There are recordings, notably those by American-French conductor
William Christie, that capture the sumptuous quality of Marc-Antoine Charpentier's choral music better than this one does, but this release by Canada's Aradia Ensemble is nevertheless worth considering. Its pairing of the splendid Te Deum and the uniquely folk-like Messe de Minuit pour Noël (Midnight Mass) is attractive, for one thing. And the performance of the Messe de Minuit, which was popular long before Charpentier's name or even Vivaldi's was well known, is an unusual one. Relying on a tradition of interpolating regional popular carols into the mass, the Aradia Ensemble and conductor
Kevin Mallon select, among other pieces, a carol in the Native Canadian Huron language, known in Canada simply as the Huron carol. Its text is a fascinating mix of Christian and Native American concepts. The carols are underlaid by organ pedal points.
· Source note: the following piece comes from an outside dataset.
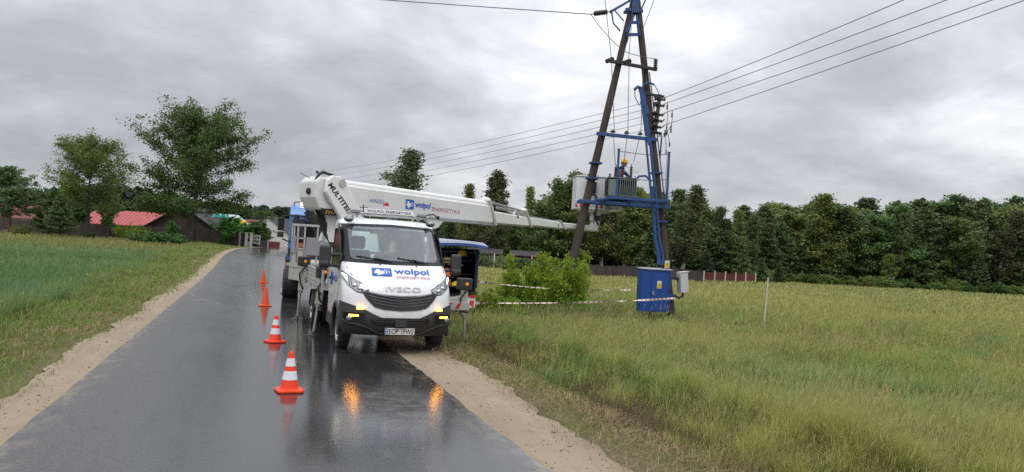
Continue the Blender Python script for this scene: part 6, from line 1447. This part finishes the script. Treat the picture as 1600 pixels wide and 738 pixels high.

The performance of the entire mass has a zippy lightness, and it may be that this performance comes close to the spirit of what Charpentier's audiences would have expected. The recording is not uniformly successful: the same light approach applied to the Te Deum fails to bear out the assertion of musical territory announced by the wonderful percussion passage at the beginning, and the soloists are not of the caliber that would have been heard at the great Parisian churches where Charpentier worked. In some passages they get lost in the airy but not very precise acoustic environment of Toronto's Grace Church on the Hill. Still, the distinctive qualities of this album definitely outweigh any faults one may find.